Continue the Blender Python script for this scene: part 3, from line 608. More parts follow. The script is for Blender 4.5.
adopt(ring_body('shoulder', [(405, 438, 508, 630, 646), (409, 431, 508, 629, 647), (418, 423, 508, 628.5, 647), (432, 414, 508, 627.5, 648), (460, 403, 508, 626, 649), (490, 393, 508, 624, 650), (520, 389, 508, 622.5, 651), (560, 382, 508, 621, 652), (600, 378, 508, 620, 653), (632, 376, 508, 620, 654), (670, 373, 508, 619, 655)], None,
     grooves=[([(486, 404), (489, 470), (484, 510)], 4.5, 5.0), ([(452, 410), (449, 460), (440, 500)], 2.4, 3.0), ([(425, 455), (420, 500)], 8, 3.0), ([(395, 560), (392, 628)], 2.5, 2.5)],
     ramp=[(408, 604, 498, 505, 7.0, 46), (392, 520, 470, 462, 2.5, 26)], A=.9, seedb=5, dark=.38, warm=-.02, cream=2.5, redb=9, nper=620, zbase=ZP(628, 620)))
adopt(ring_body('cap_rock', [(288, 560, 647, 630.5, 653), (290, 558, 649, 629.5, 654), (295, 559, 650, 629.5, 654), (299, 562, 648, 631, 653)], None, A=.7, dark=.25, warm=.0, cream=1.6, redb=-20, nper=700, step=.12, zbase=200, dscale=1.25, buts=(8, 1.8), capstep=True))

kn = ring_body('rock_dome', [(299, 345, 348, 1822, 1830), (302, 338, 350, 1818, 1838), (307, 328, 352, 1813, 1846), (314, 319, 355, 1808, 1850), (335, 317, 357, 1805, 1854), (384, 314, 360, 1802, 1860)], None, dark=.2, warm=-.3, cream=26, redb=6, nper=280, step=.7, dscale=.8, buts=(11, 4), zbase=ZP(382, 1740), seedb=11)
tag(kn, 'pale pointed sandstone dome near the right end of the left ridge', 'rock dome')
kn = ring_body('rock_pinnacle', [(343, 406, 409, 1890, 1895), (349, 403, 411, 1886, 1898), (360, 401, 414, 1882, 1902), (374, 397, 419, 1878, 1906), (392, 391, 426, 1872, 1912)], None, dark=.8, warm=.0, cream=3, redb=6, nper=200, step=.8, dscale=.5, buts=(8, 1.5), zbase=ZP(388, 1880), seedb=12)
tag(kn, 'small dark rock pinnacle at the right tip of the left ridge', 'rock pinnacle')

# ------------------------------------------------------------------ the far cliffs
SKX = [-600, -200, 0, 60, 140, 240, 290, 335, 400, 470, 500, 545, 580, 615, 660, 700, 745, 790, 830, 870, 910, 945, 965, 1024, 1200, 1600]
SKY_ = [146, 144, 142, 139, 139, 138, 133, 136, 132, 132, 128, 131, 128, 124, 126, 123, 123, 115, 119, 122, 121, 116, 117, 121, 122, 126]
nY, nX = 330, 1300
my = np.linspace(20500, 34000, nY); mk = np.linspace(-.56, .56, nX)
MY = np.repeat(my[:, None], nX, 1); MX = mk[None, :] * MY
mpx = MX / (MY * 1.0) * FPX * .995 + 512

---

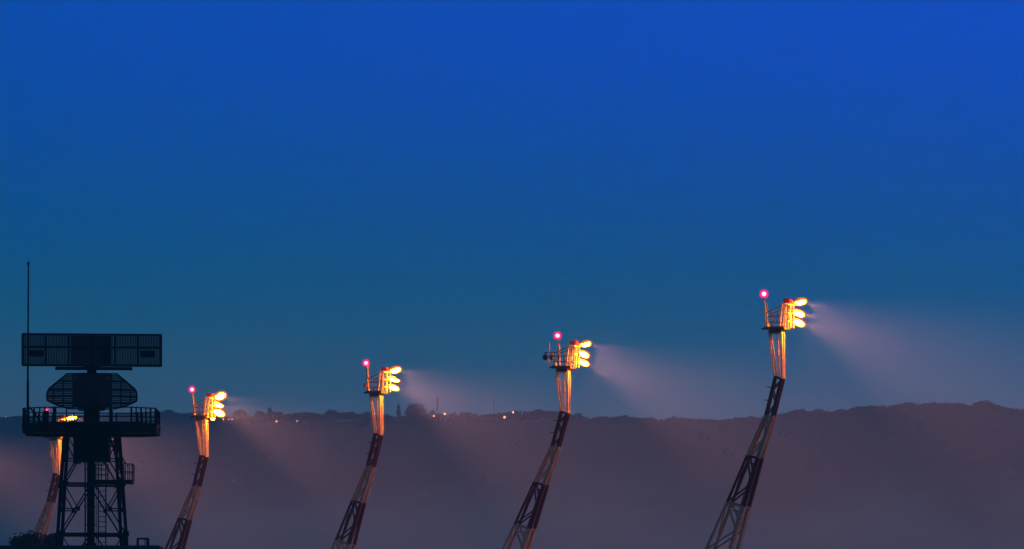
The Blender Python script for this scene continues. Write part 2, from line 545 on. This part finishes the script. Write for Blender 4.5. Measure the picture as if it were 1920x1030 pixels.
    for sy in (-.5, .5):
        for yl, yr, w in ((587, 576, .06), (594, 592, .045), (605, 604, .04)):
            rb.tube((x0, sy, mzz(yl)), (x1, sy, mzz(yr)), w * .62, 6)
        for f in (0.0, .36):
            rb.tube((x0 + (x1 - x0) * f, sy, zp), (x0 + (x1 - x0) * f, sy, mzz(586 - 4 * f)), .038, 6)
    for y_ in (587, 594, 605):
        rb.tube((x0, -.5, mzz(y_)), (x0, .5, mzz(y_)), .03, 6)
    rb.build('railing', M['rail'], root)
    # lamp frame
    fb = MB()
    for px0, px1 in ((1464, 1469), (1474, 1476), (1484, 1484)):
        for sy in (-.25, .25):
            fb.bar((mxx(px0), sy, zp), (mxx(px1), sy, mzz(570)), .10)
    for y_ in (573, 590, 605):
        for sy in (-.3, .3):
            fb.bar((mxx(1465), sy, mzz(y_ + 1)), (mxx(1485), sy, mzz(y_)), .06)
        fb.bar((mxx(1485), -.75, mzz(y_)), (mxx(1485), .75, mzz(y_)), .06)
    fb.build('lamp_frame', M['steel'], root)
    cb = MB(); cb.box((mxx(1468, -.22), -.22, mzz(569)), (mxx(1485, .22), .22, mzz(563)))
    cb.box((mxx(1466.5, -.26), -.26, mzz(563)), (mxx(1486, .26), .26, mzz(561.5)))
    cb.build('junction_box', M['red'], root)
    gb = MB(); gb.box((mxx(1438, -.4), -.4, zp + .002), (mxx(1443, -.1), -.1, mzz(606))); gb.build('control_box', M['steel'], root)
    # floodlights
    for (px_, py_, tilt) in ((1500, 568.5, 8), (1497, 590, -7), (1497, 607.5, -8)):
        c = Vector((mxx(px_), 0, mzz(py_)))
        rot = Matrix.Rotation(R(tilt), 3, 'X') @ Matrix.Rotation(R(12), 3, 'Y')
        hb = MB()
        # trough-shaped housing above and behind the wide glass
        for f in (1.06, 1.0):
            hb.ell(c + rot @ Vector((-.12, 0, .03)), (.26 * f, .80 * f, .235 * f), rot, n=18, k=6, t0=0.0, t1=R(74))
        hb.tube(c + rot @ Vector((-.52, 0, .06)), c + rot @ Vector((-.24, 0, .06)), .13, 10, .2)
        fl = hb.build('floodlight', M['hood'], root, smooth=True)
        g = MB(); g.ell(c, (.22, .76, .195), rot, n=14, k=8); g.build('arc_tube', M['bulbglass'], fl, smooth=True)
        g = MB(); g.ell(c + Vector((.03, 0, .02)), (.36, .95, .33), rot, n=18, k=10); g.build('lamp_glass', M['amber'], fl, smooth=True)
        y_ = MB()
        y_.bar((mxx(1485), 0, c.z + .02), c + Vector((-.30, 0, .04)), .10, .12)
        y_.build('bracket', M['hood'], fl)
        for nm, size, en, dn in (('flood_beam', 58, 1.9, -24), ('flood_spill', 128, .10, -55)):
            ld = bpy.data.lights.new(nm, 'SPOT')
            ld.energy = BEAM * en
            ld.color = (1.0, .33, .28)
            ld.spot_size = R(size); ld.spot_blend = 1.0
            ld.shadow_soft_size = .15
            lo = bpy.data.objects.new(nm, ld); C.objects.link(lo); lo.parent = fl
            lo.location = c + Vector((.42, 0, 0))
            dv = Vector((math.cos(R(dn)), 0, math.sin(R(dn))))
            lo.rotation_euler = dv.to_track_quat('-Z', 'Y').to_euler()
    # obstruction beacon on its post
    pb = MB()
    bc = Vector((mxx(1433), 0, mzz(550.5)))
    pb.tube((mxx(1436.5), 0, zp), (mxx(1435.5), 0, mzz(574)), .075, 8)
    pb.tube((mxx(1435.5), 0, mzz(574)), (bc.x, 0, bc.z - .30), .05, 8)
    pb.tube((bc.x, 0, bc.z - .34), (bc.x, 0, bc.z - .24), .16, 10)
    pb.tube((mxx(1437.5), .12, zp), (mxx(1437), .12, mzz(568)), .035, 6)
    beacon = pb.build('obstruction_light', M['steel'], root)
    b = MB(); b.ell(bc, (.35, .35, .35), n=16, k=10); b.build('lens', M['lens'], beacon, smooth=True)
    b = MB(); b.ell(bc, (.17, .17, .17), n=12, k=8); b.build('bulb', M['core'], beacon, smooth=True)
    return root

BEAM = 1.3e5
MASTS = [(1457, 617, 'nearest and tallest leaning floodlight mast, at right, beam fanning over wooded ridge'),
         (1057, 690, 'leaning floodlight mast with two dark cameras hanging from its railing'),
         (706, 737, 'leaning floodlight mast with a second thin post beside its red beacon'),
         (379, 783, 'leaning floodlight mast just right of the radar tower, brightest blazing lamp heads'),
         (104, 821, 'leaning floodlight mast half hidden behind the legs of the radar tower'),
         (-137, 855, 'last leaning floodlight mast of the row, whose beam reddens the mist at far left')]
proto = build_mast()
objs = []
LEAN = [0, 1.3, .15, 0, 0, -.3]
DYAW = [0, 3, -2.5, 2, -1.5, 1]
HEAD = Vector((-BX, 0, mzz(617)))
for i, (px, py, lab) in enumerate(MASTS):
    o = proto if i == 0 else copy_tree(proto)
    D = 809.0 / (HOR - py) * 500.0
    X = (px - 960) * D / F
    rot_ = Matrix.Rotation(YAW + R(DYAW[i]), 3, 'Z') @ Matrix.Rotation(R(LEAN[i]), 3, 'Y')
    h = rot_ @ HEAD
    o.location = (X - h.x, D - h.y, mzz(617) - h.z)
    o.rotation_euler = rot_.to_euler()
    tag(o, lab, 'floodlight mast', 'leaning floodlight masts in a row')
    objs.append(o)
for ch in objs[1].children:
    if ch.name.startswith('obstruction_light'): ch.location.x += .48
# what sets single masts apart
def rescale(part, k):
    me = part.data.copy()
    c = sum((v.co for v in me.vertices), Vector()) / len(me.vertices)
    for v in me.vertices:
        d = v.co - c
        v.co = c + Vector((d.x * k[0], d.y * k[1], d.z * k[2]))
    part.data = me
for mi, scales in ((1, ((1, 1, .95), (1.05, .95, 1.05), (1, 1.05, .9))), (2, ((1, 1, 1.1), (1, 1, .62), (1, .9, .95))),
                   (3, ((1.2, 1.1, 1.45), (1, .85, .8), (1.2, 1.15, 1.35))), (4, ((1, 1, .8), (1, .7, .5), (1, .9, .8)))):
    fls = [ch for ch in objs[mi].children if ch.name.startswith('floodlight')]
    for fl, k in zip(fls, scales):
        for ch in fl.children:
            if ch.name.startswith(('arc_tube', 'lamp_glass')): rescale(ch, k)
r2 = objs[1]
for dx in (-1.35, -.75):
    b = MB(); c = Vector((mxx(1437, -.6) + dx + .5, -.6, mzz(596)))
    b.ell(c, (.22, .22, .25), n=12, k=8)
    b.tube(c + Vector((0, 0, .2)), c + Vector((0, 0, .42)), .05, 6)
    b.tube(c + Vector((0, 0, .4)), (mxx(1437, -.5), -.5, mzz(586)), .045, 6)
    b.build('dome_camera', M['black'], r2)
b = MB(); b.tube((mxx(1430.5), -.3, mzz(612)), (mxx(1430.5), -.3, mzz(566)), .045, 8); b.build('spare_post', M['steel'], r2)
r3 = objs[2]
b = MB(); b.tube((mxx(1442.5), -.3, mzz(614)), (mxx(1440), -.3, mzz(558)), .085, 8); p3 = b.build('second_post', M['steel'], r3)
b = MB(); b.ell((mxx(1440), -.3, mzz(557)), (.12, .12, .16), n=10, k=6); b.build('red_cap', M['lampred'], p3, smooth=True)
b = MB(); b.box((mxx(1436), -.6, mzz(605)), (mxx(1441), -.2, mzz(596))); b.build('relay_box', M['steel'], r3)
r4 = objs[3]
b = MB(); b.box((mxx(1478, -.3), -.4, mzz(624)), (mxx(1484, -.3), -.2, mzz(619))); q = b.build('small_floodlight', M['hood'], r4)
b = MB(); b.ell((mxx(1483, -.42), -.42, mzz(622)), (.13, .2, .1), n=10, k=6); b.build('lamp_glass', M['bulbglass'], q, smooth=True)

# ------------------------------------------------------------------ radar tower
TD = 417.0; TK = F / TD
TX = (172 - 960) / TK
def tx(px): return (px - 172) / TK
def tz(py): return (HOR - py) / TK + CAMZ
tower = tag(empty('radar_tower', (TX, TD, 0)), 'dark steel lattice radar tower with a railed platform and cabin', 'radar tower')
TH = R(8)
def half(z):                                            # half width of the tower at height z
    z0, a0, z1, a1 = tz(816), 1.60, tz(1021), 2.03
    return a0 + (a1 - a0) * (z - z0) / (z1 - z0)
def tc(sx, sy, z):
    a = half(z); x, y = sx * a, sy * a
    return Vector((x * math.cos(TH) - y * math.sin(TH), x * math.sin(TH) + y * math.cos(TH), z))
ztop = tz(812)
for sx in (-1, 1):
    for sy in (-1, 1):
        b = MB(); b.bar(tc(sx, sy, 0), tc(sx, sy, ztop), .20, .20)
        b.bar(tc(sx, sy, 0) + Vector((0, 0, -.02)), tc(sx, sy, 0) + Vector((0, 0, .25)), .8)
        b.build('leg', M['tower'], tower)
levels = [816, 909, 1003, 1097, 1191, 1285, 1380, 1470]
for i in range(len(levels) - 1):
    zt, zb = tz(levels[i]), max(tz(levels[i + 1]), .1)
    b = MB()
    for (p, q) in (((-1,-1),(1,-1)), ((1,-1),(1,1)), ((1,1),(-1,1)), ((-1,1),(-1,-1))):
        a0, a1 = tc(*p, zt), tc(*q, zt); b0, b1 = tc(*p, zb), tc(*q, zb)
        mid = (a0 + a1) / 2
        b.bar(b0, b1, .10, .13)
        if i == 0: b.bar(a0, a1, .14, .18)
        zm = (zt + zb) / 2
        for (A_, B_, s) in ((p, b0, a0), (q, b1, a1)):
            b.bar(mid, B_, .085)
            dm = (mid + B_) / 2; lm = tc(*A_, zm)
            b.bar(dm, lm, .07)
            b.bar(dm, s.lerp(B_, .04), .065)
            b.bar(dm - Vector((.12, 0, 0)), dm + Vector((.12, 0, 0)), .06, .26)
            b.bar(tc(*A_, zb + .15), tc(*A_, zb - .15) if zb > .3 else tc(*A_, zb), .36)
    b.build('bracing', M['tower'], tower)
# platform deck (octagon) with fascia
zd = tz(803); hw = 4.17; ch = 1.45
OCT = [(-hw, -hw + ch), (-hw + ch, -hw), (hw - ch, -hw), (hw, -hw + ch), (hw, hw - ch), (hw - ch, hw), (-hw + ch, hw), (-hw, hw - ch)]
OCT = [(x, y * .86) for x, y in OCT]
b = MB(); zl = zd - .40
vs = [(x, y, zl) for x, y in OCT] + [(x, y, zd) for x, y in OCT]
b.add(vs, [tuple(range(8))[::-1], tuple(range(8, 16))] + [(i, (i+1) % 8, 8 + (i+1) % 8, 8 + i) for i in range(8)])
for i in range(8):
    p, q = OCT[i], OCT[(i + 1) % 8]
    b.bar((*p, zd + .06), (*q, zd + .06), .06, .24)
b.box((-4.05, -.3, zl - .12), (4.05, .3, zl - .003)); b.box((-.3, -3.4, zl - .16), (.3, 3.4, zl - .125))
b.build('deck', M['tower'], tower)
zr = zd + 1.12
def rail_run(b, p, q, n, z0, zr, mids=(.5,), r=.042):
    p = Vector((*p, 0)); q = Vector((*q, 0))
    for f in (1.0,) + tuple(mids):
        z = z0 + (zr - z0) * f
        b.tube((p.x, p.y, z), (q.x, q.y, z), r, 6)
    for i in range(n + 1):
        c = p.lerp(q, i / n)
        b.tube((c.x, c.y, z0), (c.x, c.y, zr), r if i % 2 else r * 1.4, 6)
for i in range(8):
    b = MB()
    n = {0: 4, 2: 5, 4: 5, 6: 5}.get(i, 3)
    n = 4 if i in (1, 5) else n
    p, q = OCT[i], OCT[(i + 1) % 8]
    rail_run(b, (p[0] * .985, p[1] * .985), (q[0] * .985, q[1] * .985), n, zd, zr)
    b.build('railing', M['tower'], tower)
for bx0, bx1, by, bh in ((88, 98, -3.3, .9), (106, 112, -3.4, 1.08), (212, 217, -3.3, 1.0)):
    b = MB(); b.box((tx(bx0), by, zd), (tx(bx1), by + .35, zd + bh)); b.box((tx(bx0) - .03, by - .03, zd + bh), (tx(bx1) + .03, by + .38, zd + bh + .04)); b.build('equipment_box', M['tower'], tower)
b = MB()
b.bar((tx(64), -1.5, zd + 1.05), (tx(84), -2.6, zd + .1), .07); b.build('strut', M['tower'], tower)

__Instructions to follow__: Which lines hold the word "script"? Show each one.

__Result for this exercise__:
Continue the Blender Python script for this scene: part 3, from line 608. More parts follow. The script is for Blender 4.5.
The Blender Python script for this scene continues. Write part 2, from line 545 on. This part finishes the script. Write for Blender 4.5. Measure the picture as if it were 1920x1030 pixels.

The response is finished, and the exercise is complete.